*** MATERIAL ***
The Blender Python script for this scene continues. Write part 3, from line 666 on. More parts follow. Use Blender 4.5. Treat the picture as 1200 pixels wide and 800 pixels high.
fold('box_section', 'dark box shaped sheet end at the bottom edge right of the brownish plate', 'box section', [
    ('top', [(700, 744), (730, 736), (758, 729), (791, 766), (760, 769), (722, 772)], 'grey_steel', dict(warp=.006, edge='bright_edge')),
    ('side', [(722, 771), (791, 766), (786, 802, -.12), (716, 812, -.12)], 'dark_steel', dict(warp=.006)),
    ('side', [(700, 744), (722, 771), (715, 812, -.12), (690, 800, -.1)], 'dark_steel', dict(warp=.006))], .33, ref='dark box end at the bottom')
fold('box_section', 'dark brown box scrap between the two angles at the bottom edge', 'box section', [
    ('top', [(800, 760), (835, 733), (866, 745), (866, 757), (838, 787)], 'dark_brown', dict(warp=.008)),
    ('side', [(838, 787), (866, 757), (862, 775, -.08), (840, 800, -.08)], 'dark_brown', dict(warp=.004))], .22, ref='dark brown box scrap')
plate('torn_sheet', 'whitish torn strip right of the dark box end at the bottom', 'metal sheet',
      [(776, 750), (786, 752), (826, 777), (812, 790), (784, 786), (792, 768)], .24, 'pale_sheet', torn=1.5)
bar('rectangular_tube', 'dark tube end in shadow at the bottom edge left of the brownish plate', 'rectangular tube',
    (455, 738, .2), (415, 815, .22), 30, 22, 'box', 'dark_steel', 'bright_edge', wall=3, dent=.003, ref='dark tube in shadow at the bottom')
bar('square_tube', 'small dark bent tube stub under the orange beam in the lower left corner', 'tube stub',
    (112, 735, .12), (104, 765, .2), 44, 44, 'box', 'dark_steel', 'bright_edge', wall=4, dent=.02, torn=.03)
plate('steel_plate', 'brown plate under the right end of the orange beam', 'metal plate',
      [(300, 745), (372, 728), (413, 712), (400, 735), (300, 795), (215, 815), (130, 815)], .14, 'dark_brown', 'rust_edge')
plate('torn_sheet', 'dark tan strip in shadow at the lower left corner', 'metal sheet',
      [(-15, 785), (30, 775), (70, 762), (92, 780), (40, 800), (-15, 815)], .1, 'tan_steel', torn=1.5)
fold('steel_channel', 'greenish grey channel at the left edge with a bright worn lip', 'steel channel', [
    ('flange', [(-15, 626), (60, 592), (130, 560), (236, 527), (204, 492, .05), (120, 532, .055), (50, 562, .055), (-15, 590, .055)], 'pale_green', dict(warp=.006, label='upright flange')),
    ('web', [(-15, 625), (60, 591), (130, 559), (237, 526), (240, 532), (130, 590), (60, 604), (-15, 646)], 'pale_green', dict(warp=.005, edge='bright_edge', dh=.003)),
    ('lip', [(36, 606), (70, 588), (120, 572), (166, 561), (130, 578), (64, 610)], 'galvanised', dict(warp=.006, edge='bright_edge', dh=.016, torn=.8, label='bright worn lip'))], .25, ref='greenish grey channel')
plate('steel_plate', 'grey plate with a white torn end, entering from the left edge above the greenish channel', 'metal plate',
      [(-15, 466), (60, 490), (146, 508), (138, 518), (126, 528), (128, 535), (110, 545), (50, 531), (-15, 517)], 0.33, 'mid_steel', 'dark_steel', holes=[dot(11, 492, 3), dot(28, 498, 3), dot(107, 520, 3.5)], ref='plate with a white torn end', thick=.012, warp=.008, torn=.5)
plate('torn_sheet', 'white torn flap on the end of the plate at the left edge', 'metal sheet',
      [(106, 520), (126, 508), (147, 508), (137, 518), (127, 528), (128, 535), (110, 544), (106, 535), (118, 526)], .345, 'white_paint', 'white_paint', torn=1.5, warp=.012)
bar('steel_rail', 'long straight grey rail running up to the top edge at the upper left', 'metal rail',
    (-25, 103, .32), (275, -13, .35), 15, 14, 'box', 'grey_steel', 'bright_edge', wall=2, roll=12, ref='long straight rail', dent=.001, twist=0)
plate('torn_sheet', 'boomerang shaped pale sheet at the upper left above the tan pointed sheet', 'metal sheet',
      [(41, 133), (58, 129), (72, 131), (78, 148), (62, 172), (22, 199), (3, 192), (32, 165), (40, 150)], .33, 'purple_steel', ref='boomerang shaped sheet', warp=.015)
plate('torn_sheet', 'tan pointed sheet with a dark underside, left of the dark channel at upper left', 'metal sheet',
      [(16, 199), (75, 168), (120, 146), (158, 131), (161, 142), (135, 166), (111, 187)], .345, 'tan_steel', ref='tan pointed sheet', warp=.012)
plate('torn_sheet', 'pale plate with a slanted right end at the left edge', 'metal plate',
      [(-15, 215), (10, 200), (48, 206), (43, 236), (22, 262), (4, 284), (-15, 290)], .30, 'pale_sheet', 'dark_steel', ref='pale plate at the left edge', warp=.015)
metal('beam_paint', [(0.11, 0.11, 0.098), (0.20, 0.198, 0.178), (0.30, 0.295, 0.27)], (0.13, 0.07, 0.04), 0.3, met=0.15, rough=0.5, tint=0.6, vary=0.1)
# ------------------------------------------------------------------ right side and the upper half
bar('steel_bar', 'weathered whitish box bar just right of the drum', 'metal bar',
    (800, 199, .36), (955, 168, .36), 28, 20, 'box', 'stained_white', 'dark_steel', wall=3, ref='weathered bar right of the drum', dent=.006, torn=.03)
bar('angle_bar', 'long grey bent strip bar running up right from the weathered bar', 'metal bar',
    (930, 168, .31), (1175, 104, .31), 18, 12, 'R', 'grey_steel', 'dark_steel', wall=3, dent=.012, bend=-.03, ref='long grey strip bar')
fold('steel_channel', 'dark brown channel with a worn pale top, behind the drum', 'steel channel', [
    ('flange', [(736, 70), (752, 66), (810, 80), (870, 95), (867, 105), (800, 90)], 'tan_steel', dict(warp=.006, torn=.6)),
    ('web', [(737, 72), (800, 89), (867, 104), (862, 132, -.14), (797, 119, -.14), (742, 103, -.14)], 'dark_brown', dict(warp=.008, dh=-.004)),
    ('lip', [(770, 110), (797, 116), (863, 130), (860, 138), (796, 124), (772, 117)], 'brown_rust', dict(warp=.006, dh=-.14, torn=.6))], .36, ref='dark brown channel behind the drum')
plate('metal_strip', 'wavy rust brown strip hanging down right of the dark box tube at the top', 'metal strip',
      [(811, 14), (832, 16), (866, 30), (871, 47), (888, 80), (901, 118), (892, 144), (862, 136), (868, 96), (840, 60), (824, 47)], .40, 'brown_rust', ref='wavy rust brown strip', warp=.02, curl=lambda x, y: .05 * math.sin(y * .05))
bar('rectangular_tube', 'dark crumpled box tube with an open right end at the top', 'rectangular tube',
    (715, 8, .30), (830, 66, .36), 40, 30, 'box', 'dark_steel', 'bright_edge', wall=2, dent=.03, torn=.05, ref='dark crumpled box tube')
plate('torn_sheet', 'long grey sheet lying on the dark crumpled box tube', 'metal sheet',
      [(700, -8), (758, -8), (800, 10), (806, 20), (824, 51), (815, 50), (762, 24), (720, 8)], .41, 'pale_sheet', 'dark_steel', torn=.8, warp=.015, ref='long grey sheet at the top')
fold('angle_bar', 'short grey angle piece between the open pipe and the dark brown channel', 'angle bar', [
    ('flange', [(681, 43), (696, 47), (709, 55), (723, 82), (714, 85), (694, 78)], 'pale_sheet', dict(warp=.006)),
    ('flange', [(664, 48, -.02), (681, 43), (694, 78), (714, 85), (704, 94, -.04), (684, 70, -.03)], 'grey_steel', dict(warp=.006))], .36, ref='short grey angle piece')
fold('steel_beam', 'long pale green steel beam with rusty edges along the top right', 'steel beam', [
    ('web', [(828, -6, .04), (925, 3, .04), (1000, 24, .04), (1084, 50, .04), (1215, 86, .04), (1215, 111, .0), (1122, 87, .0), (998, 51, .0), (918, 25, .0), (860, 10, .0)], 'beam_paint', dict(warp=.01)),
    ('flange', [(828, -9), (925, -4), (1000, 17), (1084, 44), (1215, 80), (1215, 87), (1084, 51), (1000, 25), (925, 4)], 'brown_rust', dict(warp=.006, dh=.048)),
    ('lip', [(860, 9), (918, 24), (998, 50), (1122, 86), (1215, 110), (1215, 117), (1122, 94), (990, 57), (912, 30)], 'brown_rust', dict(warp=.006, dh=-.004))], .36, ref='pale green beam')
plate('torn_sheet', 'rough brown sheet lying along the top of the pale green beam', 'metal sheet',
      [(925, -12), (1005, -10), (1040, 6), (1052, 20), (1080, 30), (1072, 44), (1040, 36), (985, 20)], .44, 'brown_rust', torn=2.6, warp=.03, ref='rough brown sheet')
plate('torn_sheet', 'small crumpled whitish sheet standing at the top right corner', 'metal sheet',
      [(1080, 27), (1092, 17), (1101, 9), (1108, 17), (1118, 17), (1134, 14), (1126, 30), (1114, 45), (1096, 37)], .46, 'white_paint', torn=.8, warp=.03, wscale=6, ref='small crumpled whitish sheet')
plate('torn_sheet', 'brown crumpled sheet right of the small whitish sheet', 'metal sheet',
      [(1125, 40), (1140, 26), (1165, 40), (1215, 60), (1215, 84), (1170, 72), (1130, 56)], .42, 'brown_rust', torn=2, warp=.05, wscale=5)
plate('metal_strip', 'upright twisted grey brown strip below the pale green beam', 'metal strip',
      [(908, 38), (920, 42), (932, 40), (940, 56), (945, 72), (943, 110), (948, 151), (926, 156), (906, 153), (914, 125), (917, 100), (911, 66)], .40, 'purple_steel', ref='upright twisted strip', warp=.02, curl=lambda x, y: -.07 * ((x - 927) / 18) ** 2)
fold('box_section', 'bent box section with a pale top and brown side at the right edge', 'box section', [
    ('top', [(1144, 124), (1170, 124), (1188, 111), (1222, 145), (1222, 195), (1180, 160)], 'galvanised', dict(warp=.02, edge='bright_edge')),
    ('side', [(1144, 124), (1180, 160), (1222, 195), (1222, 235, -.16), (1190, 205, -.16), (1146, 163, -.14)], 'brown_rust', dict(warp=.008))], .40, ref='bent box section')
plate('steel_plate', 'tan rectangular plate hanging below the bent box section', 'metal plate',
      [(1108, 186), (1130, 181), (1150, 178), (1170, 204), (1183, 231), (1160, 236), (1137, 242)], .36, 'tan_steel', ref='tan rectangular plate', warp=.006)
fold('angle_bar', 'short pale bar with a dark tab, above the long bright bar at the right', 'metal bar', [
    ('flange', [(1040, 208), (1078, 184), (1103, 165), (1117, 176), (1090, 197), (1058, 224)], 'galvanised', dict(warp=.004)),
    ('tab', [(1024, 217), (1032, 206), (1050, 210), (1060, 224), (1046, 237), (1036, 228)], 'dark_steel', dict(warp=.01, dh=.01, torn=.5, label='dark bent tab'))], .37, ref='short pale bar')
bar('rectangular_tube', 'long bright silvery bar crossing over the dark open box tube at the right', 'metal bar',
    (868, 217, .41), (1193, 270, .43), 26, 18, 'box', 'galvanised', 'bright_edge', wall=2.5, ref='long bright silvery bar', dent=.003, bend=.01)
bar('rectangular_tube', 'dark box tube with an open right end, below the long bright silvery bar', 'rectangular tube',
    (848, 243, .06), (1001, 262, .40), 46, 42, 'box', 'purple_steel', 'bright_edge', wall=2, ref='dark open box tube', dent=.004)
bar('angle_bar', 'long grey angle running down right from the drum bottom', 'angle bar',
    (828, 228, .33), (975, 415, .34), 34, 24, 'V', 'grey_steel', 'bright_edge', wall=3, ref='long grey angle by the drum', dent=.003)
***
• [WORK TO DO]: Only the lines from the opening of the material through the line with "plate('torn_sheet', 'dark tan" should be echoed, exactly as written.

• [RESULT OF THIS TASK]:
The Blender Python script for this scene continues. Write part 3, from line 666 on. More parts follow. Use Blender 4.5. Treat the picture as 1200 pixels wide and 800 pixels high.
fold('box_section', 'dark box shaped sheet end at the bottom edge right of the brownish plate', 'box section', [
    ('top', [(700, 744), (730, 736), (758, 729), (791, 766), (760, 769), (722, 772)], 'grey_steel', dict(warp=.006, edge='bright_edge')),
    ('side', [(722, 771), (791, 766), (786, 802, -.12), (716, 812, -.12)], 'dark_steel', dict(warp=.006)),
    ('side', [(700, 744), (722, 771), (715, 812, -.12), (690, 800, -.1)], 'dark_steel', dict(warp=.006))], .33, ref='dark box end at the bottom')
fold('box_section', 'dark brown box scrap between the two angles at the bottom edge', 'box section', [
    ('top', [(800, 760), (835, 733), (866, 745), (866, 757), (838, 787)], 'dark_brown', dict(warp=.008)),
    ('side', [(838, 787), (866, 757), (862, 775, -.08), (840, 800, -.08)], 'dark_brown', dict(warp=.004))], .22, ref='dark brown box scrap')
plate('torn_sheet', 'whitish torn strip right of the dark box end at the bottom', 'metal sheet',
      [(776, 750), (786, 752), (826, 777), (812, 790), (784, 786), (792, 768)], .24, 'pale_sheet', torn=1.5)
bar('rectangular_tube', 'dark tube end in shadow at the bottom edge left of the brownish plate', 'rectangular tube',
    (455, 738, .2), (415, 815, .22), 30, 22, 'box', 'dark_steel', 'bright_edge', wall=3, dent=.003, ref='dark tube in shadow at the bottom')
bar('square_tube', 'small dark bent tube stub under the orange beam in the lower left corner', 'tube stub',
    (112, 735, .12), (104, 765, .2), 44, 44, 'box', 'dark_steel', 'bright_edge', wall=4, dent=.02, torn=.03)
plate('steel_plate', 'brown plate under the right end of the orange beam', 'metal plate',
      [(300, 745), (372, 728), (413, 712), (400, 735), (300, 795), (215, 815), (130, 815)], .14, 'dark_brown', 'rust_edge')
plate('torn_sheet', 'dark tan strip in shadow at the lower left corner', 'metal sheet',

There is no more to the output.